Kekerasan Anak Dalam Sifat Agresifnya Dan Hubungan
Antara Pola Asuh
Berbagai macam kasus kenakalan remaja sudah tidak
jarang lagi kita temukan bahkan meningkat akhir – akhir ini seperti perkelahian
antar remaja ataupun tawuran, menyalahgunakan uang administrasi (uang SKS),
serta perpeloncoan mahasiswa atau bisa kita mengkategorikan sebagai bullying. Menurut saya kasus remaja seperti itu didasari
oleh sifat agresif yang tidak tersalurkan dan yang tidak terlepas dari pola
asuh orangtua serta bagaimana lingkungan menjadi faktor sosial dalam proses
tumbuh berkembang sifat tersebut.
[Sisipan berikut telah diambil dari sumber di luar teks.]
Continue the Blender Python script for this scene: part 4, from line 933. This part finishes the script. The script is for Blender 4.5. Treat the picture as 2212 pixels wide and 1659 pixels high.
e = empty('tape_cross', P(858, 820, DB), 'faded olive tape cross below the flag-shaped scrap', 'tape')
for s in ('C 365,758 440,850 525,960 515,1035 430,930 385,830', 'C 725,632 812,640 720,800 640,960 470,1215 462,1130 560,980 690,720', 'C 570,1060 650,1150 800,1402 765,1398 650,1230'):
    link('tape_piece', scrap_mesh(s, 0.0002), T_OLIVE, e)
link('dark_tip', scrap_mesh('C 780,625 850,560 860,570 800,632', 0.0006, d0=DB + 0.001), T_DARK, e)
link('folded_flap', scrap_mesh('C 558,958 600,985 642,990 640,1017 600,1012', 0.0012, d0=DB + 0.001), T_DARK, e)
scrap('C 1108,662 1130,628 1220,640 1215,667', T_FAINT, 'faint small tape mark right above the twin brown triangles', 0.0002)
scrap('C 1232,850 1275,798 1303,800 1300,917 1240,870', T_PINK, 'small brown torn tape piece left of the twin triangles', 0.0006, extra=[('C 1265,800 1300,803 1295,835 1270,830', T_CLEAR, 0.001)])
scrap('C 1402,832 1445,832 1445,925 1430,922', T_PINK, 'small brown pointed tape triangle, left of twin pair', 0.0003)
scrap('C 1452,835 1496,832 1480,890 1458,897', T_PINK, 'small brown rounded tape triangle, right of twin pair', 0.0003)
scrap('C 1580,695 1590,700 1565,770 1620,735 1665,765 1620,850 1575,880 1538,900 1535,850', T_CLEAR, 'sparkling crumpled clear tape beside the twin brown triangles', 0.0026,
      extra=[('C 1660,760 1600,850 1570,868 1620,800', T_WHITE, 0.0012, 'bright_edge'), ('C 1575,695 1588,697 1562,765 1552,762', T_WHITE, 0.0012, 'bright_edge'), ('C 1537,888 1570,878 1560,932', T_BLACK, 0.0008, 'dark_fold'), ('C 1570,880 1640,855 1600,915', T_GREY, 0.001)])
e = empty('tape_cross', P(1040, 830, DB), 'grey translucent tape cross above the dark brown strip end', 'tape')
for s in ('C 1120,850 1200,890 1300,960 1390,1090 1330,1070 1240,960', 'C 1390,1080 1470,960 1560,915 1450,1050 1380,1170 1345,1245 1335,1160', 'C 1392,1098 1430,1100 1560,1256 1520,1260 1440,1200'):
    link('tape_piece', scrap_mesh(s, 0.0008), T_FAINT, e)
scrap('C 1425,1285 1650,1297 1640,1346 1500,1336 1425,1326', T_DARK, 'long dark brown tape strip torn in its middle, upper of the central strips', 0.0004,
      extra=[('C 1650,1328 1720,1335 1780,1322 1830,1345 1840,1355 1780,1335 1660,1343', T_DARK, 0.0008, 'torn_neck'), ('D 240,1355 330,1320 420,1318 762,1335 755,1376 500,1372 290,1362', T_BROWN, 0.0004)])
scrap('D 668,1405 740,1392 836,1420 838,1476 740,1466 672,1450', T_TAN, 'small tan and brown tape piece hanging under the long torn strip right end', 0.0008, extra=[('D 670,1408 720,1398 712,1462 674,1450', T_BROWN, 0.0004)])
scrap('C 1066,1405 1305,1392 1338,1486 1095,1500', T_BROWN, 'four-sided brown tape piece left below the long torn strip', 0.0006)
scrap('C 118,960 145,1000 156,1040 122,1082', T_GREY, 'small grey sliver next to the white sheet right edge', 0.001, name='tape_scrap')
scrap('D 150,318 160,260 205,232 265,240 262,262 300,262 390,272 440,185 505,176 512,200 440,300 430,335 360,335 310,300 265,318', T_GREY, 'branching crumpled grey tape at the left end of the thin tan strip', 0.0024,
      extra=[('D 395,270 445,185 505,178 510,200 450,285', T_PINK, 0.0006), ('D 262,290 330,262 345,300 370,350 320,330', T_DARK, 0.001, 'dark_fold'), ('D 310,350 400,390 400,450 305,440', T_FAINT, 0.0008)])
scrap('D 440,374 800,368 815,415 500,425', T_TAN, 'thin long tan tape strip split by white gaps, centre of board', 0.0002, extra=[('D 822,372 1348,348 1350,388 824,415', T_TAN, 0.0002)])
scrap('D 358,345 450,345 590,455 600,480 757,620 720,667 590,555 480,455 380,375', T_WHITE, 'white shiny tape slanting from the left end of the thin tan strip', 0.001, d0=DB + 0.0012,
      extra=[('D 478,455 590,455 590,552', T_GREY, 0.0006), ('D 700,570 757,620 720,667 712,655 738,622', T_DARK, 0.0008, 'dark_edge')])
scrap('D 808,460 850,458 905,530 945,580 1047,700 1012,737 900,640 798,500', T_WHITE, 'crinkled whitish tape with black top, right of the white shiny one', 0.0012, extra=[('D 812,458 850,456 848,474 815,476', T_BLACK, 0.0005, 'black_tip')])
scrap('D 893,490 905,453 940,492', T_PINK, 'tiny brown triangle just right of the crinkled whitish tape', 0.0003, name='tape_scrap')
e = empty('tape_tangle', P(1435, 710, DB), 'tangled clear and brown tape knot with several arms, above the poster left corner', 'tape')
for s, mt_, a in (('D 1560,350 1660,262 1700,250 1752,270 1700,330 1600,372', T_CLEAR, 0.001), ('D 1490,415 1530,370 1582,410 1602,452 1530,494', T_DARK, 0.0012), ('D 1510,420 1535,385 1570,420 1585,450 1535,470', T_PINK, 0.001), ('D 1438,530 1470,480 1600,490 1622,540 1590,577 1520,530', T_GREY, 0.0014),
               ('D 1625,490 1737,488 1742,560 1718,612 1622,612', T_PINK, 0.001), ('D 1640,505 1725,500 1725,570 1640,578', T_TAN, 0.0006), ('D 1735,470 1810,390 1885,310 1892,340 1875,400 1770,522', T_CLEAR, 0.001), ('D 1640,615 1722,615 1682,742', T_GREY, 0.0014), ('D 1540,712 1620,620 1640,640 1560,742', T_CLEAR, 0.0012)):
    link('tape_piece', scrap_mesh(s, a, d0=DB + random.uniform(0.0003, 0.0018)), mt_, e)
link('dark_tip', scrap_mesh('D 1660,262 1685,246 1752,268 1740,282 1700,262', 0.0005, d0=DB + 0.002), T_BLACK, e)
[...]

Penyebab umum seorang mahasiswa melakukan
tindakan agresif biasanya dipengaruhi beberapa faktor, beberapa diantaranya
seperti:
- Meniru model – model kekerasan (adegan kekerasan di layar kaca televisi maupun dunia maya),
- Pola asuh dan tingkah laku orangtua dalam cara menghukum anaknya atau proses pendisiplinan yang salah yang kemudian memicu sifat agresif berlebihan.
- Amarah yang terpendam, amarah yang selalu tertahan karena ketidakmampuan meluapkannya sehingga pada saat melebihi batasannya bisa mendorong sifat agresif untuk menyalurkannya ke arah tindakan yang tidak masuk akal dan berunsur kekerasan (violence).
- Faktor lingkungan sekitar yang turut mempengaruhi perkembangan sifat agresif
- Faktor keluarga sebagai tempat awal pembentukan sifat
Saya
akan menjabarkan mengenai beberapa poin penting dalam faktor pengaruh sifat
agresif seperti;
Keluarga
adalah lingkungan dimana tempat sosialisasi primer dilakukan maka keharmonisan
dalam sebuah keluarga patut dijaga. Kebanyakan keluarga yang harmonis lahir dari
komunikasi yang baik antar anggotanya, saling menghormati. Faktor keluarga
sangat berpengaruh terhadap timbulnya sifat agresif. Kurangnya komunikasi,
penerapan kedisiplinan yang tepat dan efisien, kurangnya kasih sayang orangtua
dapat menjadi pemicu timbul dan berkembangnya sifat agresif karena dari
keluarga saja sudah tidak mendapat dukungan positif.
Karena
bisa cukup sinkron apabila dihubungkan dengan berbagai pola asuh yang kita
kenal seperti:
- Pola asuh permisif, dimana orangtua memberikan pengawasan yang lebih longgar tanpa melakukan pengawasan yang cukup dan cenderung memanjakan
- Pola asuh penelantar, tidak jauh berbeda dengan pola asuh permisif dimana yang menjadi pembedanya adalah pengawasan yang tidak cukup dikarenakan kesibukan kedua orangtua akan pekerjaan dan urusannya sehingga nantinya berkembang menjadi mahasiswa kurang perhatian, nakal, salah bergaul, kurang menghargai sesamanya.
- Pola asuh otoriter, layaknya diktator harapan dan cita – cita serta proses kedisplinan bersiat memaksa, selalu menuntut, memerintah sesuai keinginan tanpa memperdulikan perasaan dengan alasan berusaha melindungi anaknya semaksimal mungkin sehingga mengarah kepada overptotektif. Sehingga membangun jiwa kurang kreatif dan inisiatif dalam mengembangkan bakatnya dan tidak menutup kemungkinan mereka (anak) menjadi penakut dan lebih memilih mengambil sifat pasif.
- Pola asuh demokratis, suatu kata yang tergambar pada pola asuh ini yakni “Bebas yang bertanggung jawab”. Pola asuh ini berlawanan dengan pola asuh otoriter dimana pola asuh ini cenderung lebih mementingkan kepentingan anak dan memahami anak. Orangtua memberi kebebasan kepada anak namun tetap sesuai dengan norma dan aturan dan sanksi yang diberikan atas pelanggaran sesuai dengan kesepakatan bersama (anak dan orangtua). Sehingga orangtua lebih bisa memahami kemampuan anak. Dan anakpun lebih mandiri, mudah menggali potensi dan mengenali jati diri mereka.
Dengan berbagai pola asuh diatas terlihat bahwa pola
asuh demokratis jauh lebih baik. pembentukan sifat agresif anak tidak terlepas
dari pengaruh orangtua maka dari itu diharapkan orangtua dapat mengasuh anak
mereka sebaik mungkin serta membimbing dalam perkembangan sifat agresif.